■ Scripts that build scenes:
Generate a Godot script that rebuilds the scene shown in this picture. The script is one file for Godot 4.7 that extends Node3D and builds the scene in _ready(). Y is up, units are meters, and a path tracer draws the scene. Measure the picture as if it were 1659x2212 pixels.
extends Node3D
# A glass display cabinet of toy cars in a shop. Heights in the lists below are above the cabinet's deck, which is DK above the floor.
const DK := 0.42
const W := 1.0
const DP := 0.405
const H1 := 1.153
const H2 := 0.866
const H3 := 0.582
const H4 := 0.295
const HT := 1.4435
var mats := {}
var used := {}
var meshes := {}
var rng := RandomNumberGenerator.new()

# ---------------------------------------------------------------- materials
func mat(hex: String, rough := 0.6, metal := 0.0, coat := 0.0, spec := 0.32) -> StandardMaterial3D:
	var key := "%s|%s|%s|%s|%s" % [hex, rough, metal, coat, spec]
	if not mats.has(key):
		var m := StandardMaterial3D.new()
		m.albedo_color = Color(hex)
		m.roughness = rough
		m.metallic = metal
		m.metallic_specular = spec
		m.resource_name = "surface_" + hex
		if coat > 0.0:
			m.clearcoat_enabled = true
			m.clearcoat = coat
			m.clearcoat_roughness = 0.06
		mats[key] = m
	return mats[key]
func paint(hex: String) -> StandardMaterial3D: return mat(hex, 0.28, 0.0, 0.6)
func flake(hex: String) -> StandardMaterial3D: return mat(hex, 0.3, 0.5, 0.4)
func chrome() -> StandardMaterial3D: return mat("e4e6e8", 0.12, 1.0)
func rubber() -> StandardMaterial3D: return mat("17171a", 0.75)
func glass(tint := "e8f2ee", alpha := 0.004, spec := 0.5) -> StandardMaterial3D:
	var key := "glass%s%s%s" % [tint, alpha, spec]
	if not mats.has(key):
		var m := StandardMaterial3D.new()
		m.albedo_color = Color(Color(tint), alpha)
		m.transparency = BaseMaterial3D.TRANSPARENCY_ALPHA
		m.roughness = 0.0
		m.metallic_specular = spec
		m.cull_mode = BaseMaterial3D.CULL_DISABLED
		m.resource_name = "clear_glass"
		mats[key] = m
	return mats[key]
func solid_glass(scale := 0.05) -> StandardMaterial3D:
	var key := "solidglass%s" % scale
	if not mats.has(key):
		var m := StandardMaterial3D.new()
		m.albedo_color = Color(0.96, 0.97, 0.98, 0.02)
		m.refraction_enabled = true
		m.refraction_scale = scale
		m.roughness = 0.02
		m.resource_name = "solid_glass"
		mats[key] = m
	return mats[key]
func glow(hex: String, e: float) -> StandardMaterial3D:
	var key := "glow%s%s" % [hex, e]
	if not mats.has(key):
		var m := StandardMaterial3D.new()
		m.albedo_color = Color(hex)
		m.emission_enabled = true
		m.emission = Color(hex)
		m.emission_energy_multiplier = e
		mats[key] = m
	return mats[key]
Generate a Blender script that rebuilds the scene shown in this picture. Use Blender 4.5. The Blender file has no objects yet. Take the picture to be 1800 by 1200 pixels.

■ Set task:
Quote each line above in full, word for word.

■ Exercise response:
Generate a Godot script that rebuilds the scene shown in this picture. The script is one file for Godot 4.7 that extends Node3D and builds the scene in _ready(). Y is up, units are meters, and a path tracer draws the scene. Measure the picture as if it were 1659x2212 pixels.
extends Node3D
# A glass display cabinet of toy cars in a shop. Heights in the lists below are above the cabinet's deck, which is DK above the floor.
const DK := 0.42
const W := 1.0
const DP := 0.405
const H1 := 1.153
const H2 := 0.866
const H3 := 0.582
const H4 := 0.295
const HT := 1.4435
var mats := {}
var used := {}
var meshes := {}
var rng := RandomNumberGenerator.new()

# ---------------------------------------------------------------- materials
func mat(hex: String, rough := 0.6, metal := 0.0, coat := 0.0, spec := 0.32) -> StandardMaterial3D:
	var key := "%s|%s|%s|%s|%s" % [hex, rough, metal, coat, spec]
	if not mats.has(key):
		var m := StandardMaterial3D.new()
		m.albedo_color = Color(hex)
		m.roughness = rough
		m.metallic = metal
		m.metallic_specular = spec
		m.resource_name = "surface_" + hex
		if coat > 0.0:
			m.clearcoat_enabled = true
			m.clearcoat = coat
			m.clearcoat_roughness = 0.06
		mats[key] = m
	return mats[key]
func paint(hex: String) -> StandardMaterial3D: return mat(hex, 0.28, 0.0, 0.6)
func flake(hex: String) -> StandardMaterial3D: return mat(hex, 0.3, 0.5, 0.4)
func chrome() -> StandardMaterial3D: return mat("e4e6e8", 0.12, 1.0)
func rubber() -> StandardMaterial3D: return mat("17171a", 0.75)
func glass(tint := "e8f2ee", alpha := 0.004, spec := 0.5) -> StandardMaterial3D:
	var key := "glass%s%s%s" % [tint, alpha, spec]
	if not mats.has(key):
		var m := StandardMaterial3D.new()
		m.albedo_color = Color(Color(tint), alpha)
		m.transparency = BaseMaterial3D.TRANSPARENCY_ALPHA
		m.roughness = 0.0
		m.metallic_specular = spec
		m.cull_mode = BaseMaterial3D.CULL_DISABLED
		m.resource_name = "clear_glass"
		mats[key] = m
	return mats[key]
func solid_glass(scale := 0.05) -> StandardMaterial3D:
	var key := "solidglass%s" % scale
	if not mats.has(key):
		var m := StandardMaterial3D.new()
		m.albedo_color = Color(0.96, 0.97, 0.98, 0.02)
		m.refraction_enabled = true
		m.refraction_scale = scale
		m.roughness = 0.02
		m.resource_name = "solid_glass"
		mats[key] = m
	return mats[key]
func glow(hex: String, e: float) -> StandardMaterial3D:
	var key := "glow%s%s" % [hex, e]
	if not mats.has(key):
		var m := StandardMaterial3D.new()
		m.albedo_color = Color(hex)
		m.emission_enabled = true
		m.emission = Color(hex)
		m.emission_energy_multiplier = e
		mats[key] = m
	return mats[key]
Generate a Blender script that rebuilds the scene shown in this picture. Use Blender 4.5. The Blender file has no objects yet. Take the picture to be 1800 by 1200 pixels.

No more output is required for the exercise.